## TASK PROMPT
Every line below should be copied exactly; drop the pictures.

__________

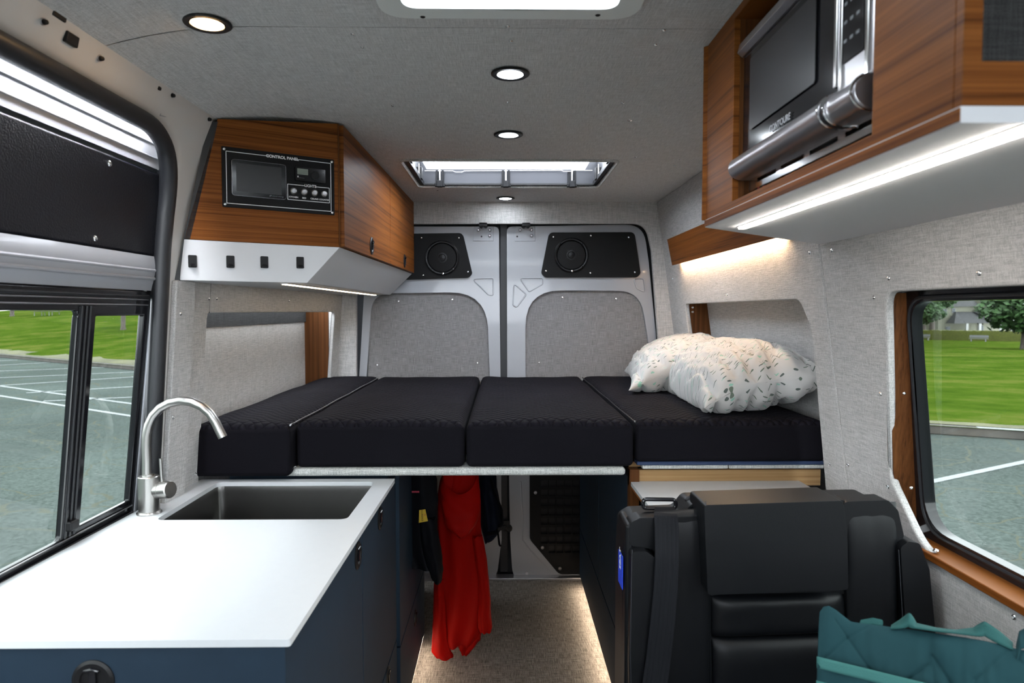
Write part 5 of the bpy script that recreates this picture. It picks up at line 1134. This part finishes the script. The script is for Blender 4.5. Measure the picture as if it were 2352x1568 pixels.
def roofp(name, px, y0, y1, yr):
    f = [PY(x, y, YH) for x, y in px]; fr_ = [Vector((p.x, YH + (y0 if i < 2 else yr), p.z)) for i, p in enumerate(f)]; bk = [Vector((p.x, YH + (y1 if i < 2 else yr+.4), p.z)) for i, p in enumerate(f)]
    build(name, MB().prism(fr_, bk), 'roof', hs)
roofp('roof', [(2148,705),(2290,702),(2275,668),(2172,672)], -1, 10, 4.5)
roofp('roof', [(2190,741),(2300,741),(2262,716),(2192,716)], -4, 1, -.5)
roofp('roof', [(2165,742),(2190,742),(2186,720),(2183,716)], -4, -1, -2)
roofp('roof', [(2234,722),(2300,690),(2298,684),(2230,716)], -3, 1, -1)
for px in (2192, 2221, 2268): build('porch_post', HB(px, px+4, 742, 784, -4, -3.7), 'whitewood', hs)
build('porch_sign', HB(2248, 2261, 741, 746, -4.2, -4.05), 'whitewood', hs)
for x0, x1, y0, y1, d in ((2164,2173,710,722,-.12),(2187,2193,708,718,-.12),(2254,2260,712,722,-2.1),(2265,2270,712,720,-2.1),(2172,2181,750,770,-.12),(2246,2256,748,776,-.2),(2330,2344,752,770,.9)):
    f_ = build('window', HB(x0-1, x1+1, y0-1, y1+1, d, d+.1), 'whitewood', hs); build('pane', HB(x0, x1, y0, y1, d-.05, d), 'pane', f_)
def big_tree(px, py, hpx, crpx, label, seed, dy=0, n=2600):
    p = PRW(px, py); k_ = 1 + dy/p.y; p.x *= k_; p.y *= k_; p.z = (kR - nnR.x*p.x - nnR.y*p.y)/nnR.z; s_ = p.y/F; t = thing('tree', label, 'tree', p, 'park trees')
    build('trunk', MB().ring([p-UZ*.3, p+UZ*.5, p+UZ*hpx*s_*.5], [9*s_, 7*s_, 5*s_], 12), 'bark', t)
    leafcloud('crown', p + UZ*hpx*s_, crpx*s_, crpx*s_*.8, crpx*s_*.62, n, crpx*s_*.07, 'leaf', t, seed)
big_tree(2352, 789, 95, 95, 'big leafy tree in front of the house at the right edge of the window', 3, -26, 3600)
big_tree(2215, 778, 110, 60, 'broad tree standing behind the middle of the house', 8, 34)
big_tree(2320, 778, 120, 70, 'broad dark tree standing behind the right end of the house', 9, 30)
big_tree(2120, 778, 60, 45, 'dense dark green tree behind the left end of the house', 5, 14)
big_tree(2140, 778, 95, 55, 'taller tree behind the roof of the house', 6, 24)
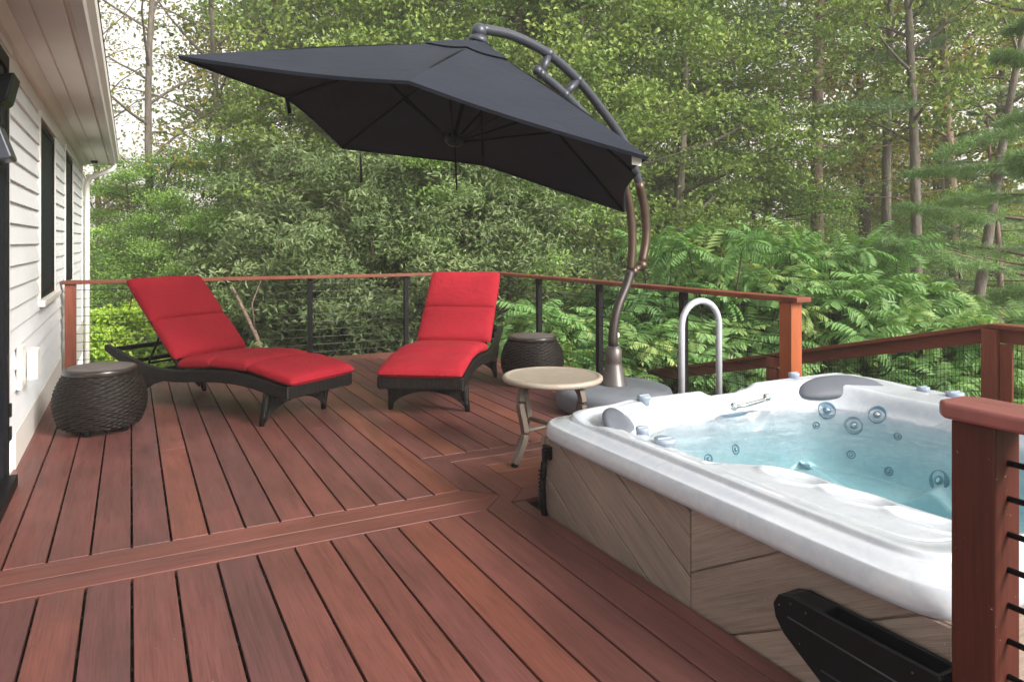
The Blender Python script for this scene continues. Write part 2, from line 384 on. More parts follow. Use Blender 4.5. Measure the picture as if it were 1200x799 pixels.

__________

## RESPONSE
Write part 5 of the bpy script that recreates this picture. It picks up at line 1134. This part finishes the script. The script is for Blender 4.5. Measure the picture as if it were 2352x1568 pixels.
def roofp(name, px, y0, y1, yr):
    f = [PY(x, y, YH) for x, y in px]; fr_ = [Vector((p.x, YH + (y0 if i < 2 else yr), p.z)) for i, p in enumerate(f)]; bk = [Vector((p.x, YH + (y1 if i < 2 else yr+.4), p.z)) for i, p in enumerate(f)]
    build(name, MB().prism(fr_, bk), 'roof', hs)
roofp('roof', [(2148,705),(2290,702),(2275,668),(2172,672)], -1, 10, 4.5)
roofp('roof', [(2190,741),(2300,741),(2262,716),(2192,716)], -4, 1, -.5)
roofp('roof', [(2165,742),(2190,742),(2186,720),(2183,716)], -4, -1, -2)
roofp('roof', [(2234,722),(2300,690),(2298,684),(2230,716)], -3, 1, -1)
for px in (2192, 2221, 2268): build('porch_post', HB(px, px+4, 742, 784, -4, -3.7), 'whitewood', hs)
build('porch_sign', HB(2248, 2261, 741, 746, -4.2, -4.05), 'whitewood', hs)
for x0, x1, y0, y1, d in ((2164,2173,710,722,-.12),(2187,2193,708,718,-.12),(2254,2260,712,722,-2.1),(2265,2270,712,720,-2.1),(2172,2181,750,770,-.12),(2246,2256,748,776,-.2),(2330,2344,752,770,.9)):
    f_ = build('window', HB(x0-1, x1+1, y0-1, y1+1, d, d+.1), 'whitewood', hs); build('pane', HB(x0, x1, y0, y1, d-.05, d), 'pane', f_)
def big_tree(px, py, hpx, crpx, label, seed, dy=0, n=2600):
    p = PRW(px, py); k_ = 1 + dy/p.y; p.x *= k_; p.y *= k_; p.z = (kR - nnR.x*p.x - nnR.y*p.y)/nnR.z; s_ = p.y/F; t = thing('tree', label, 'tree', p, 'park trees')
    build('trunk', MB().ring([p-UZ*.3, p+UZ*.5, p+UZ*hpx*s_*.5], [9*s_, 7*s_, 5*s_], 12), 'bark', t)
    leafcloud('crown', p + UZ*hpx*s_, crpx*s_, crpx*s_*.8, crpx*s_*.62, n, crpx*s_*.07, 'leaf', t, seed)
big_tree(2352, 789, 95, 95, 'big leafy tree in front of the house at the right edge of the window', 3, -26, 3600)
big_tree(2215, 778, 110, 60, 'broad tree standing behind the middle of the house', 8, 34)
big_tree(2320, 778, 120, 70, 'broad dark tree standing behind the right end of the house', 9, 30)
big_tree(2120, 778, 60, 45, 'dense dark green tree behind the left end of the house', 5, 14)
big_tree(2140, 778, 95, 55, 'taller tree behind the roof of the house', 6, 24)
The Blender Python script for this scene continues. Write part 2, from line 384 on. More parts follow. Use Blender 4.5. Measure the picture as if it were 1200x799 pixels.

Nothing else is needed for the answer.